KB Financial Group narrowly beat the No. 1 Shinhan Financial Group in terms of net profit in the first quarter for the first time in six years.

This an achievement for KB, whose net profit was merely half of Shinhan’s last year.

Since Chairman Yoon Jong-kyoo took office in November, KB made efforts to catch up with the market leader. Yoon ordered executives and employees to “learn from Shinhan” and he even appointed a former Shinhan president as an outside director.

The group said on Tuesday that it earned 605 billion won in net profit for the first three months of this year, up 68.4 percent from the same quarter last year. Compared to the previous quarter, the net profit surged 198 percent.

The group’s total assets stood at 313 trillion won, up 9.4 trillion won from the end of 2014. It is the fourth largest financial group by assets in the country.

The group’s flagship Kookmin Bank saw a 95.2 percent increase on-year in Q1 net profit, posting 476.2 billion won. Its Bank for International Settlements ratio logged 16.37 percent, the highest in the country. The default rate, which indicates the banks’ fiscal soundness, stood at 0.61 percent as of March, down 0.43 percentage point from the same period last year.

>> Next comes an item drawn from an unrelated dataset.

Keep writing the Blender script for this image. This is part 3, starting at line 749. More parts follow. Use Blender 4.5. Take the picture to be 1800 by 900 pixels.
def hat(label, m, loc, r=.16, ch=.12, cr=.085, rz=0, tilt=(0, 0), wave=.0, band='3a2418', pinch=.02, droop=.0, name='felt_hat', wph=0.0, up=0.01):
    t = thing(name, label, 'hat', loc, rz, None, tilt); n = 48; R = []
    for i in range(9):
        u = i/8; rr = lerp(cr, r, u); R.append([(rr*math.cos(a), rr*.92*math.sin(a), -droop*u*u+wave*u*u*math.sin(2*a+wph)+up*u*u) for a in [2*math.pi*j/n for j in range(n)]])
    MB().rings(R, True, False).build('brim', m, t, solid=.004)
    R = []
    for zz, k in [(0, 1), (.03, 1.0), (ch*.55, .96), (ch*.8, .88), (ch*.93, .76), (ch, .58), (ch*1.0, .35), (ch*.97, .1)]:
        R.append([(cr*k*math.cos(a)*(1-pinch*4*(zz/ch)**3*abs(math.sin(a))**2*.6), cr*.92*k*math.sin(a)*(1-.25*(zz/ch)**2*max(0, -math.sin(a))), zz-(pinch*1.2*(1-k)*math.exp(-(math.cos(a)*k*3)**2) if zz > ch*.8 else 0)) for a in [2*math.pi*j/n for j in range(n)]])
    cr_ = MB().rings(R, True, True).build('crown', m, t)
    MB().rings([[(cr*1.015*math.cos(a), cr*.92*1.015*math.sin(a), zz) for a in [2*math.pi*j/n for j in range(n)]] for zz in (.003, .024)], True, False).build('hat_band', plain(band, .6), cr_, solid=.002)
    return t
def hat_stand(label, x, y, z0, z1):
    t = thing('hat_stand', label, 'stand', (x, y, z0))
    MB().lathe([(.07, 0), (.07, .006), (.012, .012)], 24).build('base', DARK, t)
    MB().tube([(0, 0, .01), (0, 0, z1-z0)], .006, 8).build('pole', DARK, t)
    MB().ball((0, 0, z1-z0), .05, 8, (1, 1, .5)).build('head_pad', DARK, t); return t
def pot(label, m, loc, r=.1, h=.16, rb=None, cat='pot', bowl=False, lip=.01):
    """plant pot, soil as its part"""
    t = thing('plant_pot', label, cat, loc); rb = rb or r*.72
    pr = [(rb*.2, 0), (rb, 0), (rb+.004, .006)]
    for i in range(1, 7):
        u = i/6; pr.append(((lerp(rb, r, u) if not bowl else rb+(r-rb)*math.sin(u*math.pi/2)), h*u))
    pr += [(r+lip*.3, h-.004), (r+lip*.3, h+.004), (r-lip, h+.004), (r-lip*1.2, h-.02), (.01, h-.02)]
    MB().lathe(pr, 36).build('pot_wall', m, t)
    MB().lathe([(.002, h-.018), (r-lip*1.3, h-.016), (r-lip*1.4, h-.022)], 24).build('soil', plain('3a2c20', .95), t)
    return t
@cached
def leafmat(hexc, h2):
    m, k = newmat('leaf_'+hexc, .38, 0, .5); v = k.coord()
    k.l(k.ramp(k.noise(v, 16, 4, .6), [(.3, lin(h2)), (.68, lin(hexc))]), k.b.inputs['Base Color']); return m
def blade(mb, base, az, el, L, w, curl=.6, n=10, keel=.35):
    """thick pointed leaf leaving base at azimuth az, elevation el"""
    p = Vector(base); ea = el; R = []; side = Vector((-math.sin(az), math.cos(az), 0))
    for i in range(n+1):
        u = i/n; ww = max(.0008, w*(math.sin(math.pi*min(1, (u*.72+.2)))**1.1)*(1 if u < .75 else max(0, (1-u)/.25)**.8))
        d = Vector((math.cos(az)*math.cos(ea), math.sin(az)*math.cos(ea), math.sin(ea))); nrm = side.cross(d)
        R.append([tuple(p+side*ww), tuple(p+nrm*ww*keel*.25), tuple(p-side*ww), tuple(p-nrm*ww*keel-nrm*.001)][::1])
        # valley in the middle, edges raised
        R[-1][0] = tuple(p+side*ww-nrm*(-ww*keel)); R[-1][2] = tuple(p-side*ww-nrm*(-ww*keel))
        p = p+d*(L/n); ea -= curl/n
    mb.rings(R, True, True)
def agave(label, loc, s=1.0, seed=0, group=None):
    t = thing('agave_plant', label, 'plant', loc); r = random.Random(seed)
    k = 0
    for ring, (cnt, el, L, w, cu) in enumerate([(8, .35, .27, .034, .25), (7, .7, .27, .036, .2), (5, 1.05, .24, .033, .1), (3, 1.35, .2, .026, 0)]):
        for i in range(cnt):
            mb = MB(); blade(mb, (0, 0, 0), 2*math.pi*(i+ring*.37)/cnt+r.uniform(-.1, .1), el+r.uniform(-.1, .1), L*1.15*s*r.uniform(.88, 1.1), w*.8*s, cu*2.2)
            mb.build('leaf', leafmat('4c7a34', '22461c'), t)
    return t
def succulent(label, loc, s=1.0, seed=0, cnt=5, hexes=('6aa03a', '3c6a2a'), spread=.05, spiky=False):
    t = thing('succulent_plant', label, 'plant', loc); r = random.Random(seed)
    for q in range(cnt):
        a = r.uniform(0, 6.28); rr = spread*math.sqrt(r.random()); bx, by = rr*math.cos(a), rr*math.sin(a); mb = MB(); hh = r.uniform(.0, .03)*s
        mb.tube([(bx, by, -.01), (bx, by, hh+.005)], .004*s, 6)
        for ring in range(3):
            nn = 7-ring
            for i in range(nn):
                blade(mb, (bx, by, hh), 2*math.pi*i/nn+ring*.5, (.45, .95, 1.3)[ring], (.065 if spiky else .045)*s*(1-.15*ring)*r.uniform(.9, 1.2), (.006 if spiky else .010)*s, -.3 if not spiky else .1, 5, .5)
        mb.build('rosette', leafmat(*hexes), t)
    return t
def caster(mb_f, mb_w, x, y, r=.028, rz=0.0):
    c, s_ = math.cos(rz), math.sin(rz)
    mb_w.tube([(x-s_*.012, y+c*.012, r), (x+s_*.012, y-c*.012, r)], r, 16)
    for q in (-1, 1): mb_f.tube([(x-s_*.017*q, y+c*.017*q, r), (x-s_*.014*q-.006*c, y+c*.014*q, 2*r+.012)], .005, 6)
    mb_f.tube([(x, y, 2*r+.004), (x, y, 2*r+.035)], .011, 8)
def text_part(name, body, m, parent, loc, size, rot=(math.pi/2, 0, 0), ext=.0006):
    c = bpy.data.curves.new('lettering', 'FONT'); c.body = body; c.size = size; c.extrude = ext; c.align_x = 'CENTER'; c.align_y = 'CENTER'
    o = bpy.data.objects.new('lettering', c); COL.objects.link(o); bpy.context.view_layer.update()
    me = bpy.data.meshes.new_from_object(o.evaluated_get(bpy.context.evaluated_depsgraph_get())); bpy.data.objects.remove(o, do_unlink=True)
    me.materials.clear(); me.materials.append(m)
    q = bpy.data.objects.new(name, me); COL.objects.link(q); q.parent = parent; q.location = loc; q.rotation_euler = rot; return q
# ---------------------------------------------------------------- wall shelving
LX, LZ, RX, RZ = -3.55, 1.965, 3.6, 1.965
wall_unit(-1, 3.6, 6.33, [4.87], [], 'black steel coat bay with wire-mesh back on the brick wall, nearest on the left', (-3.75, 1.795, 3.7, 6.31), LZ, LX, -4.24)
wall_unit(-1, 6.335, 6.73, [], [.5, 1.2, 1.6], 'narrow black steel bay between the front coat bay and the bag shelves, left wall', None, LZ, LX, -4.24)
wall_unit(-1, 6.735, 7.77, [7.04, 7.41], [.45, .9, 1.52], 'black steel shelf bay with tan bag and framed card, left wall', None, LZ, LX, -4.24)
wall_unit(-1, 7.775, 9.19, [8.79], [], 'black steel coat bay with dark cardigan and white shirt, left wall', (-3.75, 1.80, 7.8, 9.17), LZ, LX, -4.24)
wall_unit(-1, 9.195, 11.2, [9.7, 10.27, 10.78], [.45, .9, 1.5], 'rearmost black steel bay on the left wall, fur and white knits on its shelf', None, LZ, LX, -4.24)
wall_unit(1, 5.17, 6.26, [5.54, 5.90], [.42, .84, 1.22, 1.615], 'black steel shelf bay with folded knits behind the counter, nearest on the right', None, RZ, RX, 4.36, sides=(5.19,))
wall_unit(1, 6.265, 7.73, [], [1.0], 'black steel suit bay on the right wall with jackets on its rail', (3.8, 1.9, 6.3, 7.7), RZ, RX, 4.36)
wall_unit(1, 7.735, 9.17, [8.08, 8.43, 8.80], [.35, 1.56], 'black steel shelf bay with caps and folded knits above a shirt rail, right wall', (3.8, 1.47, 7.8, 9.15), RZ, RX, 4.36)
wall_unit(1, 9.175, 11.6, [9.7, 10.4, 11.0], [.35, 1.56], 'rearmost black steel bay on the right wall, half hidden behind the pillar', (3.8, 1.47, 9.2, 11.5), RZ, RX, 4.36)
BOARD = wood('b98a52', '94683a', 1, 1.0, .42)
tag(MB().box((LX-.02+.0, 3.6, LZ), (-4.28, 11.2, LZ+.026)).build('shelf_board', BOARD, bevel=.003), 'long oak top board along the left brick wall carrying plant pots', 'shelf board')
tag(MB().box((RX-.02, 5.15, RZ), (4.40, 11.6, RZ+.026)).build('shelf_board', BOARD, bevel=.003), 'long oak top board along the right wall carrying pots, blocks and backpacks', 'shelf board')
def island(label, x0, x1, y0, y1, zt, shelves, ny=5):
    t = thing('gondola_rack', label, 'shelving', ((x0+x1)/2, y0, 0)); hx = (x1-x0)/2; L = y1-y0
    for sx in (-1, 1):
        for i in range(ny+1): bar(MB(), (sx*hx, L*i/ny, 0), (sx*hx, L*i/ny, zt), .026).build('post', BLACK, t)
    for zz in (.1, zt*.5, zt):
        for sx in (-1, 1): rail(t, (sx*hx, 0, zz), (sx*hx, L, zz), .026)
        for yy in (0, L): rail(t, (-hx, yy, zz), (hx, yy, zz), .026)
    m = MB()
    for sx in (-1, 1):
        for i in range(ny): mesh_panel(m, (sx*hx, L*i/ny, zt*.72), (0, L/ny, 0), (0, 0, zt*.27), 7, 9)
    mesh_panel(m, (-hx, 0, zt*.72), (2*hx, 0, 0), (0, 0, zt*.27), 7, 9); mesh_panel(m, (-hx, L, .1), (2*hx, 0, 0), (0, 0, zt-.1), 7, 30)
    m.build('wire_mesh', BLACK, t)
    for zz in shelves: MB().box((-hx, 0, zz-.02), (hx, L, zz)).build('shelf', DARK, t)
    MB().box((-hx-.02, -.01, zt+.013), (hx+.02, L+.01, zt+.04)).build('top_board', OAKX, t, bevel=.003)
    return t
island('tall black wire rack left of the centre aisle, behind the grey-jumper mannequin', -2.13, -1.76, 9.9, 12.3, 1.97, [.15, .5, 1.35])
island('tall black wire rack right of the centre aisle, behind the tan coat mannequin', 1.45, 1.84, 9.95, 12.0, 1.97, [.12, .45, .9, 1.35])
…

While Shinhan saw a dent in its Q1 net profit due to increased allowances for bad debt incurred in the Keangnam Enterprises scandal -- Shinhan Bank is the main creditor of the mid-size construction firm owned by former lawmaker Sung Wan-jong who committed suicide after claiming to have paid off many politicians -- KB’s net profit rose thanks to decreased bad debt allowances and corporate tax refunds from the tax authority. KB’s bad debt allowances were 100 billion won, the smallest since 2008, indicating that the group is managing its bad debt well.

Shinhan Financial Group, which has retained the top position in the financial industry, posted a 598 billion won net profit in the first quarter.

“As the group’s governance is stabilized, sales forces have recovered leading to the net profit growth,” the group said in a statement. “Net earnings from commission fees for wealth management services rose about 22 percent, contributing to the growth.”

KB had a tough year in 2014 as a boardroom feud affected operations of the whole group. Former Group Chairman Lim Young-rok and Bank CEO Lee Kun-ho had conflicts over changing the bank’s main computer system, which led to an ouster of both. Yoon, who spent most of his career at KB, was nominated to take over as both chairman and CEO in November after the feud was concluded.

KB’s competition with Shinhan is clearly demonstrated in its sales strategy, too. The group said on Wednesday it opened its first combined bank and securities services branch in Apgujeong, southern Seoul. Employees of KB Kookmin Bank and KB Investment & Securities will be assigned to the branch to provide customers with both banking and securities investment services.

Shinhan opened a combined corporate banking branch in Pangyo, Gyeonggi on Tuesday.

“KB’s net profit growth was higher than the market expected,” said Choi Jeong-wook, an analyst at Daishin Securities. “Despite low net interest margins, the group’s credit card and trust investment units saw increased profits from commissions, helping improve its overall fiscal soundness.”